ファイブフォース分析を実施することで把握できた現状に対して、どのような打ち手を取っていくのかは、また別途考える必要があるわけです。
実施したからと言って、新たなアイデアが湧き出てくるといったものではなく、あくまで現在 の収益構造を把握するのみである点は留意しておきましょう。
注意点2:ゼロサムゲームを前提としている
ファイブフォース分析はゼロサムゲームを前提としており、現代の市場における有効な戦略策定においては、やや時代遅れであるという点にも注意が必要です。
ファイブフォース分析は1980年に出版された「競争の戦略」において、マイケル・ポーター氏が提唱したものであり、当時の市場環境を基に考えられています。
1 980年代における市場は、競合他社と一つのパイを奪い合うというゼロサムゲームが当たり前でした。しかし、現在においては、供給業者や顧客とともに新たな価値を共創することや、競合他社とも連携を図るオープンイノベーションなどが重要な戦略課題となっています。

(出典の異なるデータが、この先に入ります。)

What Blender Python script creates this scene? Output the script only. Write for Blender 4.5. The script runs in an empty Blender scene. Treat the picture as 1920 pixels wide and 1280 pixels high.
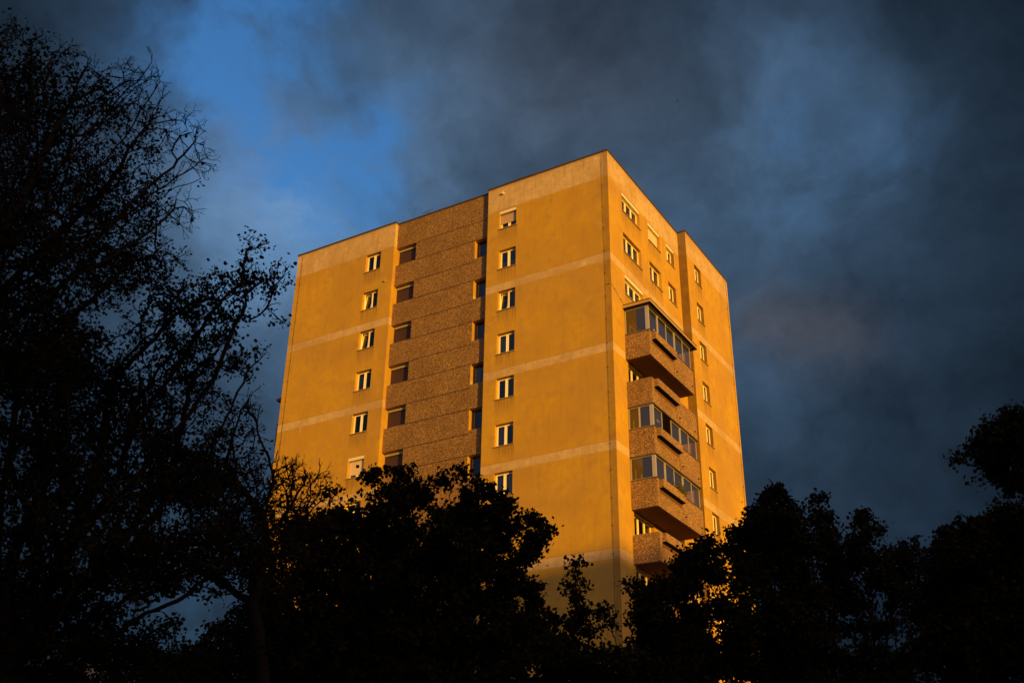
import bpy, math, random
import numpy as np
from mathutils import Vector, Matrix
R = math.radians
SC = bpy.context.scene
COL = SC.collection

# ------------------------------------------------------------------ camera
ZR = 40.78                                   # roof edge height of the tower, ground is z = 0
CAM = np.array([22.0768, -46.3546, ZR - 39.1833])
YAW, PITCH, ROLL, FPX = 0.5489, 0.4789, 0.0159, 2039.88     # FPX = focal length for a 1920 px wide frame
_F = np.array([-math.sin(YAW)*math.cos(PITCH), math.cos(YAW)*math.cos(PITCH), math.sin(PITCH)])
_r = np.array([math.cos(YAW), math.sin(YAW), 0.0]); _u = np.cross(_r, _F)
_R = _r*math.cos(ROLL) + _u*math.sin(ROLL); _U = -_r*math.sin(ROLL) + _u*math.cos(ROLL)
cd = bpy.data.cameras.new('camera'); cam = bpy.data.objects.new('camera', cd); COL.objects.link(cam)
cam.matrix_world = Matrix(((_R[0], _U[0], -_F[0], CAM[0]), (_R[1], _U[1], -_F[1], CAM[1]), (_R[2], _U[2], -_F[2], CAM[2]), (0, 0, 0, 1)))
cd.sensor_width = 36.0; cd.lens = FPX/1920*36.0
cd.clip_start = 0.1; cd.clip_end = 5000
cd.dof.use_dof = True; cd.dof.focus_distance = 66.0; cd.dof.aperture_fstop = 2.8
SC.camera = cam

def ray(u, v):
    d = _F + _R*(u-960)/FPX + _U*(640-v)/FPX
    return d/np.linalg.norm(d)
def at(u, v, dist):                           # the point seen in direction (u, v), at a horizontal distance from the camera
    d = ray(u, v); return CAM + d*(dist/math.hypot(d[0], d[1]))

# ------------------------------------------------------------------ sun and sky
SUN_T = 1.85                                   # towards the sun: (T, -1) on the ground
SUN_EL = 5.0
sx, sy = SUN_T/math.hypot(SUN_T, 1), -1/math.hypot(SUN_T, 1)
sdir = Vector((sx*math.cos(R(SUN_EL)), sy*math.cos(R(SUN_EL)), math.sin(R(SUN_EL))))
ld = bpy.data.lights.new('sun', 'SUN'); lo = bpy.data.objects.new('sun', ld); COL.objects.link(lo)
lo.rotation_euler = sdir.to_track_quat('Z', 'Y').to_euler(); lo.location = (60, -60, 80)
ld.energy = 5.0; ld.angle = R(0.55); ld.color = (1.0, 0.485, 0.015)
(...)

そういった背景の中においては、ファイブフォース分析があまり意味をなさないケースがあり、あらゆるケースに適応できるものではない点は押さえておくべきでしょう。
I さしかえ
ファイブフォース分析の事例
マクドナルド
マクドナルドは食材を大量仕入れしているため、売り手の交渉力において優位です。一方、買い手の交渉力では、消費者が他店で自由にハンバーガーを選べるため必ずしも強いとはいえません。

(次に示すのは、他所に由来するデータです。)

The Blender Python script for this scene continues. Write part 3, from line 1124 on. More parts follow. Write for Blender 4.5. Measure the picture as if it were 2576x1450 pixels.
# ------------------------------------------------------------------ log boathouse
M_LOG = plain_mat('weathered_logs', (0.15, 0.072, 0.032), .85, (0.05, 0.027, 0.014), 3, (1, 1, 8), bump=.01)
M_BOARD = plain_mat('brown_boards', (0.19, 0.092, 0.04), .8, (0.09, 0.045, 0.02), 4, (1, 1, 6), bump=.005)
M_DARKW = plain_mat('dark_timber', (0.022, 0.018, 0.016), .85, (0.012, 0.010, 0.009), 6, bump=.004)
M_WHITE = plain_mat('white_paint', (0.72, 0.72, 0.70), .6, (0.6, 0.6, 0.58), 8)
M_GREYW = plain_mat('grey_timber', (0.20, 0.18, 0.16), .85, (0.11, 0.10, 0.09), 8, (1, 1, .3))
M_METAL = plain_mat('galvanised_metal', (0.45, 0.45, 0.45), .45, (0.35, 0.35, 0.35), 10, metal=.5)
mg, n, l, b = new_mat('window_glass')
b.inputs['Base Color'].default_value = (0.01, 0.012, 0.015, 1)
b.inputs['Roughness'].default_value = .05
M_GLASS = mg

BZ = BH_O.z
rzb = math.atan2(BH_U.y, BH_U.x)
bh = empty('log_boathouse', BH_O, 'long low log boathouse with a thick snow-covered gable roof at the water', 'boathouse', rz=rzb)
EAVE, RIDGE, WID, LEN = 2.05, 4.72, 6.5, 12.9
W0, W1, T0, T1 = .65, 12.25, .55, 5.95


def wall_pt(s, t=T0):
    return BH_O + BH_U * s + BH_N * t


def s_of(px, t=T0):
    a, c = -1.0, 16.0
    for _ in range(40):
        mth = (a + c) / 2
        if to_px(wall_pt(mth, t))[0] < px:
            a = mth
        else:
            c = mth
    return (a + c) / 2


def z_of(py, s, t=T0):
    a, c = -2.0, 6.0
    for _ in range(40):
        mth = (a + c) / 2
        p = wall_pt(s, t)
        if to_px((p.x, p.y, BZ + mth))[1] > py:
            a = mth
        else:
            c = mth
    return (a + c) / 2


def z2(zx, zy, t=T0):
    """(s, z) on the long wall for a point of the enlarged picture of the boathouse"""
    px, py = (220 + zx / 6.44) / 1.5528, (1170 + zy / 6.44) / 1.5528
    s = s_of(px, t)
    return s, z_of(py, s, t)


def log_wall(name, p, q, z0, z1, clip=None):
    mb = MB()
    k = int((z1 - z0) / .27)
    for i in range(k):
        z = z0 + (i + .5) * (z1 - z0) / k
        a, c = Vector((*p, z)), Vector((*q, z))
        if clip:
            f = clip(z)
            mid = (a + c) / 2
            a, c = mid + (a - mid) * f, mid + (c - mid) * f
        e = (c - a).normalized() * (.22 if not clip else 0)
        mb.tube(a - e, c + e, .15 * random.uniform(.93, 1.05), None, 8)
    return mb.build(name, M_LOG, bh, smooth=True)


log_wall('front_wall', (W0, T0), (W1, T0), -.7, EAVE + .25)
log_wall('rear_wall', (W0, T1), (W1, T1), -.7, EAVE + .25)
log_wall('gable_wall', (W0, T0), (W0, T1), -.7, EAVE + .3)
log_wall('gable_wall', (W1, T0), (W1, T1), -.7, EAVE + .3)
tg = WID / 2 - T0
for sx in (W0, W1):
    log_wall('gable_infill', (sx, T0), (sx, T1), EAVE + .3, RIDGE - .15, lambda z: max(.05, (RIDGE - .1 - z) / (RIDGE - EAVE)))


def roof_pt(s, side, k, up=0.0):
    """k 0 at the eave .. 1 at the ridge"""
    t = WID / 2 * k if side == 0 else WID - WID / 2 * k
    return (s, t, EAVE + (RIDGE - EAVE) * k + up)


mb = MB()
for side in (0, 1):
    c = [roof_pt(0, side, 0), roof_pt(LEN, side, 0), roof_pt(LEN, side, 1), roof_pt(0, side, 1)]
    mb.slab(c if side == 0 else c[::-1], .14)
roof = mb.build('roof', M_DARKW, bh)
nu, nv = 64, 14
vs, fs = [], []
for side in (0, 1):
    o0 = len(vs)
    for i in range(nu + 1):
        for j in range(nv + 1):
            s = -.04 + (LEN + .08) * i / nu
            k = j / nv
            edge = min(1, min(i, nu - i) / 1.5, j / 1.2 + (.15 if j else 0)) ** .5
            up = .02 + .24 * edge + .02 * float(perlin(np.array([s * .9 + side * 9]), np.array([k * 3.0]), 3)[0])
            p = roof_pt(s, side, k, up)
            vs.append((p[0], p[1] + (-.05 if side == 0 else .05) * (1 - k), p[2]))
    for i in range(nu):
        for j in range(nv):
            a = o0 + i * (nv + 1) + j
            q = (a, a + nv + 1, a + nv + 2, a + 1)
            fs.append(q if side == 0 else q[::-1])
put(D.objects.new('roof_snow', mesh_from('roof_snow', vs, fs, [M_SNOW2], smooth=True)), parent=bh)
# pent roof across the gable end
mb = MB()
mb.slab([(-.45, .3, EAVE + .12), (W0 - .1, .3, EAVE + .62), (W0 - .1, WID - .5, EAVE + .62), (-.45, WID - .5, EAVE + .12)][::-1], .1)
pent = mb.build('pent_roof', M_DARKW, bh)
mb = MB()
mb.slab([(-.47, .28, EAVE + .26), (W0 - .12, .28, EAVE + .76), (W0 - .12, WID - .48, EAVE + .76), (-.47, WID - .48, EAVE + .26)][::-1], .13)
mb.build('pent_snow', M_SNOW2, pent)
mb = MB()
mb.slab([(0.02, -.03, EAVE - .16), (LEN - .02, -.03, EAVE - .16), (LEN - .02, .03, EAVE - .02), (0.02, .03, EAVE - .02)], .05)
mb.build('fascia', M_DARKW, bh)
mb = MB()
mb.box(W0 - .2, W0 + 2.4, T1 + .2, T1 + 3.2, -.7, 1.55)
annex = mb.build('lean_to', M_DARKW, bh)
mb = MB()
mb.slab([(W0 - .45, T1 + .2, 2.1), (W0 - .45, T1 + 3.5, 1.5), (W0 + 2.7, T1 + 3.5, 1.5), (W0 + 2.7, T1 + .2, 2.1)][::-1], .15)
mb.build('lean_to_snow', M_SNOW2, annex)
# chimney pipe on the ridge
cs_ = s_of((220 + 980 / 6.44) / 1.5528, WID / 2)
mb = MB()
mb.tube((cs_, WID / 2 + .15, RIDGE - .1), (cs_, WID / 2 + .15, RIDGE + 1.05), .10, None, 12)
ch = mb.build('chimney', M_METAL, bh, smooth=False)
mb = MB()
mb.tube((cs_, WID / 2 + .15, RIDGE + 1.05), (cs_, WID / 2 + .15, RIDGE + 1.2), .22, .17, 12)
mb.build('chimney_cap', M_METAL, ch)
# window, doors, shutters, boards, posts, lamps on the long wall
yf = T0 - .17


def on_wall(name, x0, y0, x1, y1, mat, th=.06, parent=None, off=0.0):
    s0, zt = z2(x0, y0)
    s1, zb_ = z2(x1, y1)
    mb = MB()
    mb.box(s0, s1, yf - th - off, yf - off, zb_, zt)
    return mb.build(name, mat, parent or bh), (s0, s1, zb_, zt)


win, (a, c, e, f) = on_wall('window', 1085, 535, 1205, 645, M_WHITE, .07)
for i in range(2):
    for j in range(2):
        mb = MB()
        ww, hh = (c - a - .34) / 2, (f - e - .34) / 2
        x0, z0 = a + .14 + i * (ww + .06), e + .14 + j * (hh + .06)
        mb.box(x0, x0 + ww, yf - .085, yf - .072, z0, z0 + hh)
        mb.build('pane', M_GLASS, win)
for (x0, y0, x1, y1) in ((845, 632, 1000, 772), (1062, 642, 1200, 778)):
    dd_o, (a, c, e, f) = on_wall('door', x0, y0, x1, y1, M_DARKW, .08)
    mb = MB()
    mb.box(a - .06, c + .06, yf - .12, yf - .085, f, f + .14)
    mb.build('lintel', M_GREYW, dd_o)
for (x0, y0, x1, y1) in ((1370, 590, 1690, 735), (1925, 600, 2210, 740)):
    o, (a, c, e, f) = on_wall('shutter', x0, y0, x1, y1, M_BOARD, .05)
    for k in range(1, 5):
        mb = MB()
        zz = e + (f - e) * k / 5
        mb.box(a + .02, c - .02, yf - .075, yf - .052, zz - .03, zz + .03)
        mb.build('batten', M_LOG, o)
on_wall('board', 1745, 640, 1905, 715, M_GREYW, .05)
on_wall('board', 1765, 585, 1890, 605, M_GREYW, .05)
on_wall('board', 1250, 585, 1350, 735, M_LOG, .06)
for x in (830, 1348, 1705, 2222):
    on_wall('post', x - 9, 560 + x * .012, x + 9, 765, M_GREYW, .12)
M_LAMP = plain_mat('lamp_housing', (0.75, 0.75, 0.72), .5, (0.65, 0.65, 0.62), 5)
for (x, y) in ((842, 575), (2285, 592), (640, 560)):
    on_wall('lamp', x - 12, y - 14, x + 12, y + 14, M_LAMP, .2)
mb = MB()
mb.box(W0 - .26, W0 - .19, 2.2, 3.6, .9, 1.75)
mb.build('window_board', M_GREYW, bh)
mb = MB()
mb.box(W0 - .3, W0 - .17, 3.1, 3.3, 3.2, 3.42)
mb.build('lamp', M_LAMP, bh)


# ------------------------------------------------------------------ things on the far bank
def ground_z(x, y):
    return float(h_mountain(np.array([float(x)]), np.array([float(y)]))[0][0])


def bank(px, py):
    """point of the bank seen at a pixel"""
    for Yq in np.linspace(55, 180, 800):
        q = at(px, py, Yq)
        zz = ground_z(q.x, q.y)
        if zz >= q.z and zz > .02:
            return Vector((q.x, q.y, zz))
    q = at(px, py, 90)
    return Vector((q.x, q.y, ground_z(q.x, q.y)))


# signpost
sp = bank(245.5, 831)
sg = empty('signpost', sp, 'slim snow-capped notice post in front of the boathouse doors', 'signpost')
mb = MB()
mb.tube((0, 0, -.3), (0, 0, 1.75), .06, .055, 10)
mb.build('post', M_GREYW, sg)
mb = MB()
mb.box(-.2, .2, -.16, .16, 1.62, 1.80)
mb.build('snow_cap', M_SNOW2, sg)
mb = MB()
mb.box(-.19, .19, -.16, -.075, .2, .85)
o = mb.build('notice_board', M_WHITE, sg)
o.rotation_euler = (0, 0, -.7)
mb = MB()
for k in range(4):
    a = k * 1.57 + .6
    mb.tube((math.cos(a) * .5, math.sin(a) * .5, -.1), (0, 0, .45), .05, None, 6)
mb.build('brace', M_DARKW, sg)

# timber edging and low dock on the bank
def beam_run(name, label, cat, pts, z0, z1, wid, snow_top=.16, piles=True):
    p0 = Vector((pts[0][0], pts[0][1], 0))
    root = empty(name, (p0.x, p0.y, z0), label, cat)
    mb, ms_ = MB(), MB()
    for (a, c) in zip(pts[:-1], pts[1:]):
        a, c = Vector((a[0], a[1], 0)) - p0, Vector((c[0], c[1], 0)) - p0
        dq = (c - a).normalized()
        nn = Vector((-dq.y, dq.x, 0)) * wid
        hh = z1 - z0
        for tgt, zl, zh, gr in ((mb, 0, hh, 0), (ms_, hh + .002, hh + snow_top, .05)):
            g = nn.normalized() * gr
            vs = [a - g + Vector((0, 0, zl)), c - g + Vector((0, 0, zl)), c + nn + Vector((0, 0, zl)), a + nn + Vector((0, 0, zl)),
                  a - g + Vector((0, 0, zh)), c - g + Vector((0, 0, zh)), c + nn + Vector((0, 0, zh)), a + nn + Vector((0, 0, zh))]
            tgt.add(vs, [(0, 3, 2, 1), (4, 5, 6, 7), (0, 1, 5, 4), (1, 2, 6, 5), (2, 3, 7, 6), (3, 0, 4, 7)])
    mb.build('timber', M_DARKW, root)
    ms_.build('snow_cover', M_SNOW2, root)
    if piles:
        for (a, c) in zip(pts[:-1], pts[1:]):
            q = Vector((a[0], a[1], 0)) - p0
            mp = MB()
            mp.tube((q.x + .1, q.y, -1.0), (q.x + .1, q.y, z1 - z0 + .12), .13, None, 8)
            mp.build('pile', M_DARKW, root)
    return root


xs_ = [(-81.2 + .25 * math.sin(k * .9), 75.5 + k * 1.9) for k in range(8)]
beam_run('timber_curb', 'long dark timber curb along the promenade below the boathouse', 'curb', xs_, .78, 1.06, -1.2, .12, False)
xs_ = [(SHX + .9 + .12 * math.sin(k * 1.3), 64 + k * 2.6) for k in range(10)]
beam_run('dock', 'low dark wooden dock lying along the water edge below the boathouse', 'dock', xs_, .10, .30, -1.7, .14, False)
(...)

業界内の競合の脅威については、成熟した業界に比べれば競争は激しくないといえるでしょう。新規参入の脅威では現在、マクドナルドを脅かすものはまだありません。
代替品の脅威として挙げられるのは、ファストフード店を含む外食産業全般のほか、コンビニエンスストアなどのお惣菜やお弁当などです。
スターバックス
大きな駅の周辺には多くの他社カフェが営業している状況です。よって競争が激しい業界といえるでしょう。
新規参入の脅威として挙げられるのは、手頃な価格でカフェのようなコーヒーやスイーツを楽しめるようになった回転ずしチェーン店です。
代替品の脅威としては、コンビニカフェが挙げられるでしょう。近隣のコンビニエンスストアで24時間、100円台から出来立てのコーヒーが提供されているのは、既存のカフェにとって脅威になります。
Apple
売り手の交渉力としてAppleは非常に強いブランド力があり、それが強みです。一方で、買い手の交渉力は低くなります。
代替品の脅威に関しては、つねに最新のテクノロジーへの脅威があるIT業界のため、Appleといえども対策は不可欠です。低価格の外国製品が増えているため、新規参入の脅威もあるでしょう。
競合の脅威は、低価格の製品を他社が提供することです。Appleでも低価格の製品を開発して対応しています。